In his author’s note, Prof. Wallace notes that he was not trying to solve his brother-in-law’s suicide or find comfort, but “to try and understand him and tell his story the best I could.” There, he includes the National Suicide Prevention Lifeline number, (800) 273-8255, the three-digit code, 988, and the text line, 741741.

Continue reading to learn more about Prof Wallace’s writing process:

How would you describe your approach to writing?

I’m not a planner; that means I don’t know what I’m going to write before I write it. It’s improvisational, and surprising, the same way it should be for a reader coming to my work for the first time. So I try to come to it with an open mind, a blank slate, and let the information I get from the first sentence lead me to the second, and so on for hundreds of pages. The second approach, and one that’s equally if not more important, is to put in the hours necessary for the production of a story or a book. It’s work. It’s showing up. And of course there’s revision, which is never-ending.

What is your favorite part of being a writer?
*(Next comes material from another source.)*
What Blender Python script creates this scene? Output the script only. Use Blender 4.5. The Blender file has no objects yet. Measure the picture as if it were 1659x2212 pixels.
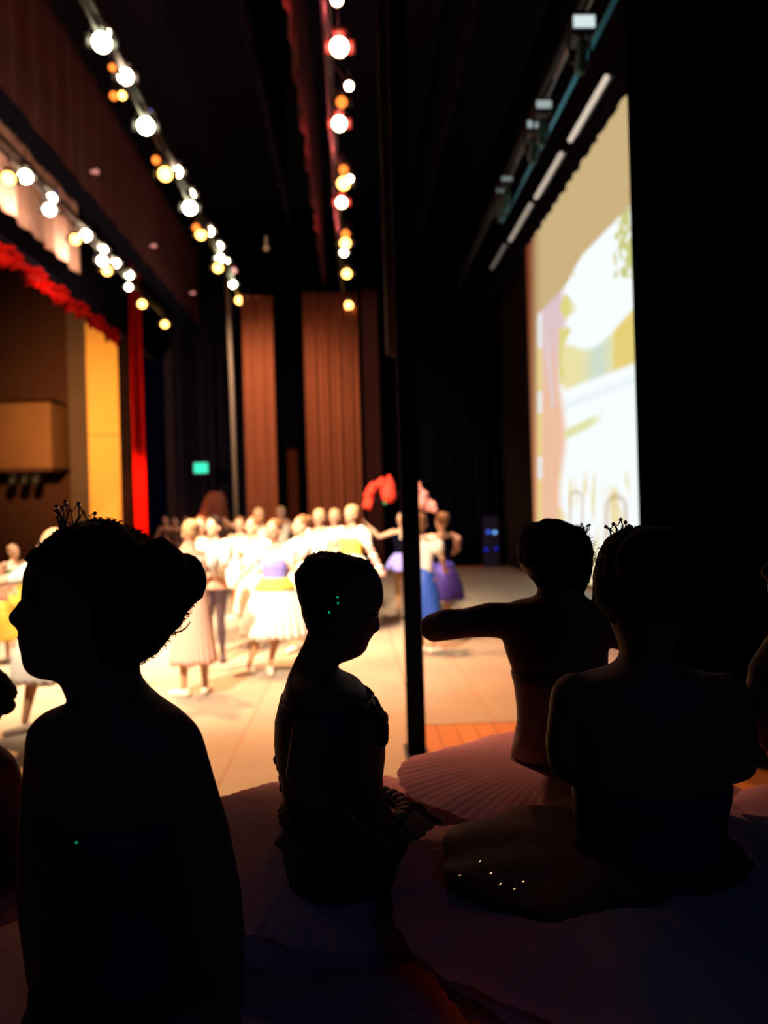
import bpy, bmesh, math, random
import numpy as np
from mathutils import Vector, Matrix, Quaternion, noise
random.seed(7)
scn = bpy.context.scene
COL = scn.collection
PI = math.pi
# ------------------------------------------------------------------ camera
W, H, F = 1659, 2212, 1660.0
CX, CY = W/2, H/2
yaw = math.radians(2.2); roll = math.radians(1.6)
FWD = Vector((math.sin(yaw), math.cos(yaw), 0))
R0 = Vector((math.cos(yaw), -math.sin(yaw), 0)); Z = Vector((0, 0, 1))
RGT = R0*math.cos(roll) - Z*math.sin(roll)
UP = R0*math.sin(roll) + Z*math.cos(roll)
CAM = Vector((0, 0, 1.6))
cd = bpy.data.cameras.new('camera'); cam = bpy.data.objects.new('camera', cd); COL.objects.link(cam)
m = Matrix((RGT, UP, -FWD)).transposed().to_4x4(); m.translation = CAM
cam.matrix_world = m
cd.sensor_fit = 'VERTICAL'; cd.sensor_height = 24; cd.sensor_width = 18; cd.lens = 24*F/H
cd.clip_start = 0.05; cd.clip_end = 100
cd.dof.use_dof = True; cd.dof.focus_distance = 1.35; cd.dof.aperture_fstop = (24*F/H)/11.0
scn.camera = cam
def ray(px, py): return FWD + RGT*((px-CX)/F) - UP*((py-CY)/F)
def V(px, py, d): return CAM + ray(px, py)*d              # on the plane at depth d
def PY(px, py, Y): r = ray(px, py); return CAM + r*(Y/r.y)
def PX(px, py, X): r = ray(px, py); return CAM + r*(X/r.x)
def PG(px, py): r = ray(px, py); return CAM + r*(-1.6/r.z)
def proj(p):
    q = p-CAM; d = q.dot(FWD); return CX+F*q.dot(RGT)/d, CY-F*q.dot(UP)/d
# ------------------------------------------------------------------ materials
MATS = {}
def lin(c): return tuple(((v/255+.055)/1.055)**2.4 if v/255 > .04045 else v/255/12.92 for v in c)
def mat(name, col, rough=.7, metal=0, var=.12, scale=20, spec=.3, sheen=0, trans=0, bump=0):
    if name in MATS: return MATS[name]
    mt = bpy.data.materials.new(name); mt.use_nodes = True; nt = mt.node_tree; N = nt.nodes; L = nt.links
    b = N['Principled BSDF']; b.inputs['Roughness'].default_value = rough; b.inputs['Metallic'].default_value = metal
    b.inputs['Specular IOR Level'].default_value = spec
    if sheen: b.inputs['Sheen Weight'].default_value = sheen
    tc = N.new('ShaderNodeTexCoord'); nz = N.new('ShaderNodeTexNoise'); nz.inputs['Scale'].default_value = scale
    L.new(tc.outputs['Object'], nz.inputs['Vector'])
    mx = N.new('ShaderNodeMixRGB'); mx.inputs[1].default_value = (*[c*(1-var) for c in col], 1)
    mx.inputs[2].default_value = (*[min(1, c*(1+var)) for c in col], 1)
    L.new(nz.outputs['Fac'], mx.inputs[0]); L.new(mx.outputs[0], b.inputs['Base Color'])
    if bump:
        bp = N.new('ShaderNodeBump'); bp.inputs['Strength'].default_value = bump; bp.inputs['Distance'].default_value = .01
        L.new(nz.outputs['Fac'], bp.inputs['Height']); L.new(bp.outputs[0], b.inputs['Normal'])
    if trans:
        tr = N.new('ShaderNodeBsdfTranslucent'); L.new(mx.outputs[0], tr.inputs[0])
        ms = N.new('ShaderNodeMixShader'); ms.inputs[0].default_value = trans
        L.new(b.outputs[0], ms.inputs[1]); L.new(tr.outputs[0], ms.inputs[2]); L.new(ms.outputs[0], N['Material Output'].inputs[0])
    MATS[name] = mt; return mt
def emit(name, col, s):
    if name in MATS: return MATS[name]
    mt = bpy.data.materials.new(name); mt.use_nodes = True; nt = mt.node_tree; N = nt.nodes
    N.remove(N['Principled BSDF']); e = N.new('ShaderNodeEmission'); e.inputs[0].default_value = (*col, 1); e.inputs[1].default_value = s
    nt.links.new(e.outputs[0], N['Material Output'].inputs[0]); mt.cycles.emission_sampling = 'NONE'
    MATS[name] = mt; return mt
SKIN = mat('skin', (.52, .30, .21), .5, var=.06)
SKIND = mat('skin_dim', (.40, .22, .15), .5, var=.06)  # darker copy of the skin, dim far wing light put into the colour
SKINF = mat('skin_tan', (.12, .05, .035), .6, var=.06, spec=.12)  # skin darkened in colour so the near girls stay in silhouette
HAIRD = mat('hair_dark', (.02, .012, .010), .75, var=.4, scale=60, spec=.05, bump=.5)
HAIRB = mat('hair_brown', (.16, .07, .03), .5, var=.3, scale=40)
HAIRL = mat('hair_fair', (.5, .32, .16), .5, var=.2, scale=40)
BLACK = mat('black_cloth', (.008, .008, .018), .95, var=.2, scale=8, spec=.02)
BLACKM = mat('black_metal', (.02, .02, .024), .45, metal=.3)
BLACKV = mat('black_velvet', (.003, .003, .010), .95, var=.3, spec=.02)
STEEL = mat('steel_pipe', (.25, .33, .38), .3, metal=.9)
TULLE = mat('tulle', (.58, .36, .33), .9, var=.1, trans=.35, spec=.1)
OVERLAY = mat('embroidered_overlay', (.07, .022, .02), .8, var=.5, scale=60, trans=.1)
BODICE = mat('satin_bodice', (.035, .03, .035), .6, var=.15, spec=.15)
BODICE_P = mat('mauve_bodice', (.30, .19, .19), .6, var=.15, spec=.15)
WHITE = mat('white_cotton', (.86, .82, .74), .8, var=.04, trans=.15)
PINK = mat('pink_dress', (.80, .50, .40), .8, var=.06, trans=.2)
ORANGE = mat('orange_cloth', (.75, .20, .03), .8)
YELLOW = mat('yellow_cloth', (.85, .55, .08), .8)
LILAC = mat('lilac_cloth', (.22, .20, .62), .8)
BLUE = mat('blue_satin', (.03, .09, .45), .5, var=.35, scale=14)
PURPLE = mat('purple_satin', (.07, .045, .38), .6, var=.3, scale=14)
TIGHTS = mat('pale_tights', (.46, .25, .13), .7, var=.04)
SHOE = mat('pointe_satin', (.85, .66, .52), .5)
TROUSER = mat('dark_trousers', (.05, .025, .03), .8)
RED = mat('red_petals', (.75, .04, .02), .7, var=.3)
PINKP = mat('pink_petals', (.8, .32, .3), .7, var=.3)
GREEN = mat('leaf_green', (.02, .22, .10), .7)
GEMG = mat('green_gem', (.01, .9, .12), .25, metal=1, var=.02)  # mirror gem tinted green, the reflected green is put into its colour
GEM = mat('gem', (.95, .75, .75), .22, metal=1, var=.02)
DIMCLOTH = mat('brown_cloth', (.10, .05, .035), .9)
EYE = mat('dark_eye', (.03, .015, .01), .3)
LIP = mat('lip', (.45, .08, .07), .5)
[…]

My favorite part of being a writer is that, when I’m lucky, I fall into a spell, immerse myself into my work so deeply I have no idea how much time has passed as the story unfolds. I’m not in this world, I’m in the one I’m creating as I go. Even with a book of non-fiction, which distinguishes itself from fiction solely by being true, or factual, it’s still a story. It still has to be engaging. The other favorite part is that, when I’m successful, I move a reader the same way I was moved. It’s something we share.

What did you learn when writing the book?

I learn something from every book, but this one more than any of the others. This is especially interesting in that it’s non-fiction. I thought I knew everyone in the book; I thought I knew myself. But I don’t think it’s possible to understand life, to understand yourself, without the clarifying tool we all have at our disposal: words. Our minds are a swampy morass of experience and complicated feelings: how are you supposed to make sense of it all if that’s the only place where our experience and ideas reside? Every book is a detective story, but This Isn’t Going to End Well really is. I was the detective, but I was also the quarry.